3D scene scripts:
============

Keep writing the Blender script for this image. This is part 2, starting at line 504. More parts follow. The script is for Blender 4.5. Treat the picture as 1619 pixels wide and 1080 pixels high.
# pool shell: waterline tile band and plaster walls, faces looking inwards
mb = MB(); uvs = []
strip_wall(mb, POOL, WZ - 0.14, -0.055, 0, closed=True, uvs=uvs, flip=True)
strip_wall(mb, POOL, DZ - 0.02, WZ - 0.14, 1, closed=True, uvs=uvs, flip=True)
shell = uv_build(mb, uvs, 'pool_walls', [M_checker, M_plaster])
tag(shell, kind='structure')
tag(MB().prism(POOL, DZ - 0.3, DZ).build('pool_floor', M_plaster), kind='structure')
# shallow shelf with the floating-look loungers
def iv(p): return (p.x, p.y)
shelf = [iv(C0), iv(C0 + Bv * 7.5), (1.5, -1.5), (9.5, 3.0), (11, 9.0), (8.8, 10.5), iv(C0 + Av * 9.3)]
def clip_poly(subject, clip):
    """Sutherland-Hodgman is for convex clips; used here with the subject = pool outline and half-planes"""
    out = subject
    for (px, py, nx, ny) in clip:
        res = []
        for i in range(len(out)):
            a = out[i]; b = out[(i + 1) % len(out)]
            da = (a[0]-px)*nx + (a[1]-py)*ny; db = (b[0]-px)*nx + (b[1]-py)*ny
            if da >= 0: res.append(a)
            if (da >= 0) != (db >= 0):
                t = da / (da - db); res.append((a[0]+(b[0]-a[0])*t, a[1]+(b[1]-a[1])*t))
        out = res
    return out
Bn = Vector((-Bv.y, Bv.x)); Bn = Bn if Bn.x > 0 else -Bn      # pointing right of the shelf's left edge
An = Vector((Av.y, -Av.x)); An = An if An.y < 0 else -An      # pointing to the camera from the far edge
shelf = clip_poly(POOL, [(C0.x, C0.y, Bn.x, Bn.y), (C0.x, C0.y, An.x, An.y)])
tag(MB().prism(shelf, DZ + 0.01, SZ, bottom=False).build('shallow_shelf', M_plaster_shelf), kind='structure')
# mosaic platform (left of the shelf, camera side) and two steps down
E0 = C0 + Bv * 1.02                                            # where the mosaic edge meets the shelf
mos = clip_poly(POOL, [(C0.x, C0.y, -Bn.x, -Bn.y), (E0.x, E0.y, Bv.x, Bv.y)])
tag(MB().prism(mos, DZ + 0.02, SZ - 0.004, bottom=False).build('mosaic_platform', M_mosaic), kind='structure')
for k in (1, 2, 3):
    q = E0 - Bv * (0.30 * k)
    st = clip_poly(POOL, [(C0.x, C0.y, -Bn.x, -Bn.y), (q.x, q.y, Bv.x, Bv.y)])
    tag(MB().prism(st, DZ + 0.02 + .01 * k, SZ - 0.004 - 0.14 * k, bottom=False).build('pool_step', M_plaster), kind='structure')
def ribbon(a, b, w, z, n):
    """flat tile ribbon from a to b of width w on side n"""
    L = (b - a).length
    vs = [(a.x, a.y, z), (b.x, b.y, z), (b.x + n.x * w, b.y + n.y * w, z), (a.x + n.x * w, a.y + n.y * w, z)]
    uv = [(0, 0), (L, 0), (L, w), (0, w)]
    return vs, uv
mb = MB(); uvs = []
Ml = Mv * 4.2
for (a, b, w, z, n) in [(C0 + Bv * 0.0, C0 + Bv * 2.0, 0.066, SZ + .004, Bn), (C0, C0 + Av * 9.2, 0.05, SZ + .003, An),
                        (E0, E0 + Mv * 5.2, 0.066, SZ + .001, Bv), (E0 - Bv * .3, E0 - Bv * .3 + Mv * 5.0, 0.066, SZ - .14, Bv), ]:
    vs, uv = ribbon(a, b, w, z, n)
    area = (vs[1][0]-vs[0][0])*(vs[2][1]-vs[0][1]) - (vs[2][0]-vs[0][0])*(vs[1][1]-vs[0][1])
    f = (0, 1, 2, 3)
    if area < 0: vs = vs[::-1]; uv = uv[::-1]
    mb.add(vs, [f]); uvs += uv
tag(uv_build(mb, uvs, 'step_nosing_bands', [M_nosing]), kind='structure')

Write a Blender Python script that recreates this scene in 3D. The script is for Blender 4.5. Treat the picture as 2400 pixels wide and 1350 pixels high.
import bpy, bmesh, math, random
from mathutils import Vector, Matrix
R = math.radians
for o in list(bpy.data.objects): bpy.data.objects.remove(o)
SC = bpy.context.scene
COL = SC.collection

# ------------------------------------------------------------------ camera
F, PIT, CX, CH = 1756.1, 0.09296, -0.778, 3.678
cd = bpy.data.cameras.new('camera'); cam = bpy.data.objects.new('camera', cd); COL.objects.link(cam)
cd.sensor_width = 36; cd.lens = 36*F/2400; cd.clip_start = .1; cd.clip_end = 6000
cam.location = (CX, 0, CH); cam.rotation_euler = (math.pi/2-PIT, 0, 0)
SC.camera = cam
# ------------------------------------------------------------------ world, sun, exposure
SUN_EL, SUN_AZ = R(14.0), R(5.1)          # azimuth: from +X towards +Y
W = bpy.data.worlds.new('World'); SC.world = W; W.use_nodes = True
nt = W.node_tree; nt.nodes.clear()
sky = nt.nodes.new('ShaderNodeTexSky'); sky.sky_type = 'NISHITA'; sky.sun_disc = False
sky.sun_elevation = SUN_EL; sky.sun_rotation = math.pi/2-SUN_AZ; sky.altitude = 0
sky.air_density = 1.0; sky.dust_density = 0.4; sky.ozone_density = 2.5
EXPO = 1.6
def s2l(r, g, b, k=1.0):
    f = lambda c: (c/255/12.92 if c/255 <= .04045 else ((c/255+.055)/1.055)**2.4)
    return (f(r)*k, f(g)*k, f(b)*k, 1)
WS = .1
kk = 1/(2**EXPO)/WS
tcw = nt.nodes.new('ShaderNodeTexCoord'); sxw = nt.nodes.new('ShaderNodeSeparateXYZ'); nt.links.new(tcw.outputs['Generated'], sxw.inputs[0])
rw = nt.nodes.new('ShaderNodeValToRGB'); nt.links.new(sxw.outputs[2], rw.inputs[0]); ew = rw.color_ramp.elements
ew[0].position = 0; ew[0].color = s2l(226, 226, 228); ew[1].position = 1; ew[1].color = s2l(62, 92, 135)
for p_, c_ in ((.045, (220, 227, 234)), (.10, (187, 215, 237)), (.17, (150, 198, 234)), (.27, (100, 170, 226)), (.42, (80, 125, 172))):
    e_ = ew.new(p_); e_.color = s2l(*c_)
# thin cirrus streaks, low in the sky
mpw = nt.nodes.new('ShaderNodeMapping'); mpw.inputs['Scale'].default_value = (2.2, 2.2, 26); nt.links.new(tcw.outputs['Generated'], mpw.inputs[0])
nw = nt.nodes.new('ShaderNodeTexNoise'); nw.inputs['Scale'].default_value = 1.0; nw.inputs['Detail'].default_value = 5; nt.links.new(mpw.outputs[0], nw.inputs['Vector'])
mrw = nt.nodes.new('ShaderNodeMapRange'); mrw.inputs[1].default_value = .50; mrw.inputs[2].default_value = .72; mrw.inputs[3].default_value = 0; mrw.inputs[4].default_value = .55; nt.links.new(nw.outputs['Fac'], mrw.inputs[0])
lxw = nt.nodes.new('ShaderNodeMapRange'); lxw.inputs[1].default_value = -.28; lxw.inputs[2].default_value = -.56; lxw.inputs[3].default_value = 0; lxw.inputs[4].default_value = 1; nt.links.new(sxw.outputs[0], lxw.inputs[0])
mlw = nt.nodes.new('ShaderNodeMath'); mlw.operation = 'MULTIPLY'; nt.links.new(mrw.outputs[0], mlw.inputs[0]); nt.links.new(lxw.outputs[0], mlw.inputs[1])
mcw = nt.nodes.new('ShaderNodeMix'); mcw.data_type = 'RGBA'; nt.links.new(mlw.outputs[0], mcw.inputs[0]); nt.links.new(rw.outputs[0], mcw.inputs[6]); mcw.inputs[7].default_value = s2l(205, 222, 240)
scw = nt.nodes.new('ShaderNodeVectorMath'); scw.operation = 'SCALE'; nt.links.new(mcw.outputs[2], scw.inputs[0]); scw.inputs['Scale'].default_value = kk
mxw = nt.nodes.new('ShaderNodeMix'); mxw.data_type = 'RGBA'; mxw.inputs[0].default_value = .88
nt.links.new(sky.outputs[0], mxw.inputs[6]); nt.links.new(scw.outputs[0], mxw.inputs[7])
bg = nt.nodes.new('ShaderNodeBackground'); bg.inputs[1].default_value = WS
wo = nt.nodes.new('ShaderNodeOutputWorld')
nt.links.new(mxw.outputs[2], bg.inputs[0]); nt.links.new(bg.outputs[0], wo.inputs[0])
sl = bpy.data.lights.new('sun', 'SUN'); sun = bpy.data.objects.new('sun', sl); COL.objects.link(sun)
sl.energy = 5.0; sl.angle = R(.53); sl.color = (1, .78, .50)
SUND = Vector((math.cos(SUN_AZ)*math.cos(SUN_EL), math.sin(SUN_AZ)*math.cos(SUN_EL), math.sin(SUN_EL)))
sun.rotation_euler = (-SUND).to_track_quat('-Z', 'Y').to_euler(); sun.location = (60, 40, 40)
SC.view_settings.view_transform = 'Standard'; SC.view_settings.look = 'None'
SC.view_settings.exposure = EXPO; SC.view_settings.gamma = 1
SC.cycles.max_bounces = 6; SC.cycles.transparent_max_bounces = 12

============

**What is being asked**
Above are records; repeat only the lines starting at the line with "Write a Blender" and ending at the line with "COL = SC.collection", exactly as they appear, both included.

**Complete response**
Write a Blender Python script that recreates this scene in 3D. The script is for Blender 4.5. Treat the picture as 2400 pixels wide and 1350 pixels high.
import bpy, bmesh, math, random
from mathutils import Vector, Matrix
R = math.radians
for o in list(bpy.data.objects): bpy.data.objects.remove(o)
SC = bpy.context.scene
COL = SC.collection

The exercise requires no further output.